THE COMMUTER is a decent action thriller.  It’s part NON-STOP and part UNSTOPPABLE.  Neeson is an insurance salesman, who mere years before retirement, is fired.  Chagrined and defeated, he boards a train home, only to be propositioned by a mysterious woman, offering $100,000 for one simple task.  The task becomes complicated after its connections to a recent assassination are revealed.

THE COMMUTER opens with a strong scene in a bar that introduces a trio of main characters, including Neeson’s  Michael MacCaulley, Patrick Wilson as his former partner and friend Alex Murphy (notice he has the same name as Peter Weller’s title character in ROBOCOP) and Sam Neill as MacCaulley’s former boss Captain Hawthorne.  Starring with the boys are Vera Farmiga and Elizabeth McGovern.

Byron Willinger and Philip deBlasi team up for the screenplay, based on their original story.  It’s a fast moving plot, chock full of action.  The glaring hole seems to be in the technology.  If the antagonists have enough savvy to follow MacCaulley’s every move and interact with him, why in the world do they need him at all.  Seems they could eliminate their target via proxy drone.

Roque Banos, a veteran of Hispanic films, provides a heart-racing score.  Paul Cameron’s camera work deftly hides Neeson’s stunt man, and angles the action to virtual reality.  Editor Nicolas DeToth leaves one sequence in, which adds unnecessary length to THE COMMUTER.  Viewers will quickly notice a scene in which MacCaulley asks his captors to speak to his family, is awkwardly doubled.  It gives the film unneeded ten minutes.  

The entire project is headed by Jaume Collet-Serra, who, though hyphenated, is still a dreaded three-name person.  This is the second time Neeson has teamed with Collet-Serra.  The first was NON-STOP, and perhaps that is why there is a familiarity between the two films, though this one, thankfully, avoids the sanctimonious and erroneous political demagoguery the first contained. 

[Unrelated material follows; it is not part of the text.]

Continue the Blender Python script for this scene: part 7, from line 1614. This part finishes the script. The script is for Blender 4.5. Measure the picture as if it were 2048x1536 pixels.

Save for these minor foibles, THE COMMUTER plays well in the action genre.  A good date night, or evening on the town film, be sure to see it on the big screen to gain the full effect of the train sequences.  Neeson has now done planes and trains.  I guess automobiles are next to complete the trilogy.  Certainly, no one is considering travelling in any manner with da Liam Neesons.